● **WHAT THE TASK REQUIRES**:
Select, from the data, each line where "part" occurs.

::::::::

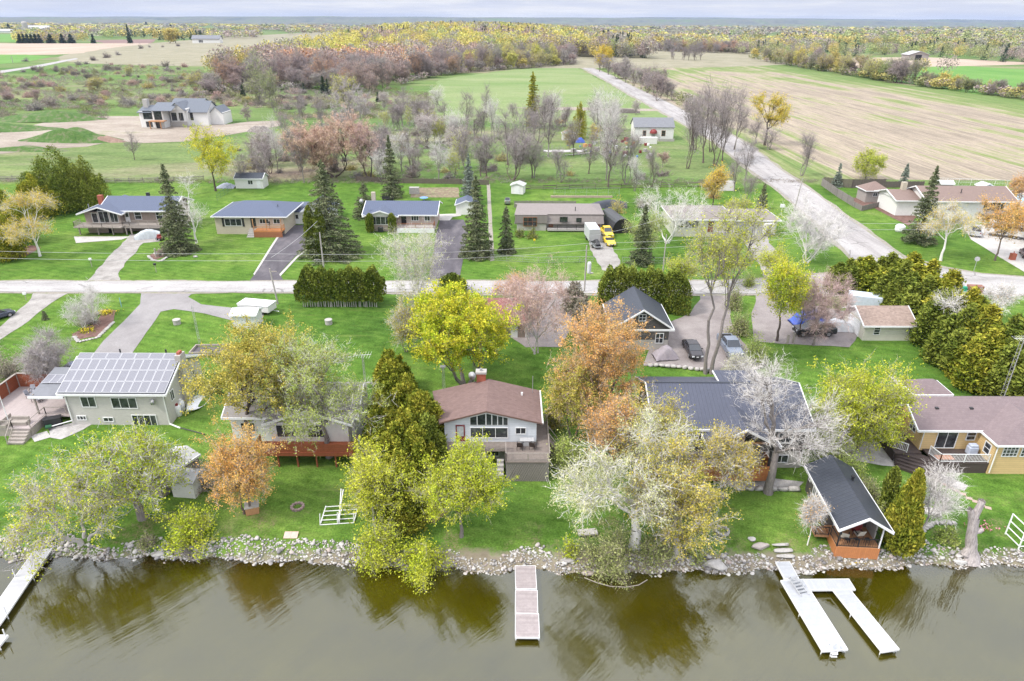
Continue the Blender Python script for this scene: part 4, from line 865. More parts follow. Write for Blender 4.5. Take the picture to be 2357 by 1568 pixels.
# bushes
BS = [
 (450,1240,1145,155,'yg',5200,'yellow green bush on the bank right of the leaning shore tree'),(468,1120,1040,80,'drab',1200,'greyish brush behind the two small lakeside sheds'),
 (868,1285,1145,125,'yg',6500,'tall bright yellow green bush at the lake edge left of the overhanging one'),(965,1320,1215,165,'yg',8500,'bright yellow green bush hanging over the lake'),
 (1400,1315,1190,200,'shrub',7500,'broad brown green brush under the white limbed tree'),(1505,1290,1180,120,'shrub',4500,'dark brush between the two big shore trees'),(1312,1290,1225,45,'yg',1500,'small yellow green bush at the lawn edge left of the shore brush'),
 (1600,1285,1230,80,'fresh',1400,'low green growth around the thick trunked tree'),
 (1300,1075,975,90,'fresh',5000,'green brush along the lot line right of the white house deck'),(1270,980,900,60,'olive',1500,'small olive brush behind the white house deck'),
 (1905,1050,950,90,'fresh',4500,'upper green bush left of the yellow house patio'),(1950,1110,1010,90,'fresh',4500,'middle green bush left of the yellow house patio'),(1990,1150,1075,80,'shrub',3500,'lower green bush between cabin and patio'),(1880,985,905,70,'fresh',3500,'green bush behind the right end of the grey metal roof'),
 (1700,770,690,60,'shrub',3200,'lower part of the green brush along the gravel yard'),(1690,710,640,50,'shrub',2600,'upper green brush along the gravel yard'),(1735,830,745,70,'fresh',3600,'nearest green brush right of the pickup truck'),(1725,660,620,40,'fresh',1500,'small brush at the road end of the gravel yard'),
 (130,860,800,45,'drab',1500,'dark brown bush beside the wide drive'),(22,870,790,100,'drab',2600,'large grey brush at the left edge above the wooden deck'),(88,862,800,60,'drab',1500,'grey brush behind the deck fence'),(205,745,700,60,'drab',800,'low shrubs in the flower bed between the drives'),
 (372,588,566,40,'drab',400,'twiggy shrub in the round flower bed by the drive'),(1195,545,517,28,'hedge',1200,'round evergreen at the left corner of the brown roofed bungalow'),(1223,548,520,34,'hedge',1600,'round evergreen beside the yard lamp'),
 (560,428,392,40,'drab',600,'bare twiggy bush behind the black roofed shed'),(1650,1000,930,60,'olive',0,''),(2175,1240,1205,70,'fresh',1800,'fresh green plants in the bed by the dead trunk'),(2110,525,505,20,'hedge',500,'small dark shrub on the corner lawn'),
 (735,700,0,0,'',0,''),(1455,640,600,40,'fresh',1500,'thin green bush by the roadside wire fence'),(340,1255,1215,60,'shrub',700,'low weeds on the bank behind the fallen branch'),(2008,1205,1150,50,'fresh',1600,'green bush behind the lakeside cabin'),
 (1640,455,400,55,'orange',1500,'orange shrub below the golden tree beyond the yards'),(1480,478,430,80,'grey',1600,'grey thicket behind the covered boats'),(1420,490,440,50,'gold',900,'brownish gold shrub beside the covered boat'),
 (930,350,0,0,'',0,''),(2330,455,415,40,'drab',0,'')]
for i, (bx, by, ty, w, lk, n, lab) in enumerate(BS):
    if not w or not n: continue
    X, Y = P(bx, by); h = height(X, Y, ty); wm = width(X, Y, w); wd, tw, lf = bush(500 + i, h, wm, leaves=n, ls=.16, stems=46)
    m2 = tree_meshes('bush', (wd, tw, lf), BK_GREY, TW_BROWN if lk in ('drab', 'shrub', 'grey') else TW_OLIVE, LF[lk]); plant('bush', m2, X, Y, lab, 'bush', pn=('stems', 'leaves'))
# dead trunk
X, Y = P(2232, 1280); T_, F_ = [], []; nv = 0; rr = np.random.default_rng(5)
q = np.array([(0, 0, -.3), (0, 0, .2), (-.1, 0, .8), (-.4, .0, 1.8), (-.6, .05, 3.0), (-.8, .1, 4.2)]); nv = tube(q, [1.0, .75, .5, .46, .42, .40], 12, T_, F_, nv)
nv = tube([(-.8, .1, 3.9), (-.75, .1, 4.6), (-.6, .15, 5.5), (-.55, .15, 6.1)], [.36, .32, .30, .26], 9, T_, F_, nv); nv = tube([(-.8, .1, 3.9), (-1.15, .1, 4.6), (-1.4, .1, 5.2)], [.3, .26, .24], 9, T_, F_, nv)
nv = tube([(-.6, 0, 2.7), (-.1, -.1, 3.0), (.2, -.1, 3.1)], [.26, .22, .2], 8, T_, F_, nv); nv = tube([(.05, 0, 1.6), (-.35, -.1, 1.2), (-.6, -.2, .3)], [.3, .3, .35], 8, T_, F_, nv)
V = np.concatenate(T_); V += rr.normal(size=V.shape)*.045
o = link('dead_tree', mesh_np('dead_tree', V, np.concatenate(F_), bark('dead_wood', (.38, .34, .33), .45))); o.location = (X, Y, G(Y)); tag(o, 'thick dead grey trunk with sawn off limbs on the right shore', 'dead tree')
o = link('tree_stump', None) if False else None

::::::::

● **RESULT OF THE TASK**:
Continue the Blender Python script for this scene: part 4, from line 865. More parts follow. Write for Blender 4.5. Take the picture to be 2357 by 1568 pixels.
 (1700,770,690,60,'shrub',3200,'lower part of the green brush along the gravel yard'),(1690,710,640,50,'shrub',2600,'upper green brush along the gravel yard'),(1735,830,745,70,'fresh',3600,'nearest green brush right of the pickup truck'),(1725,660,620,40,'fresh',1500,'small brush at the road end of the gravel yard'),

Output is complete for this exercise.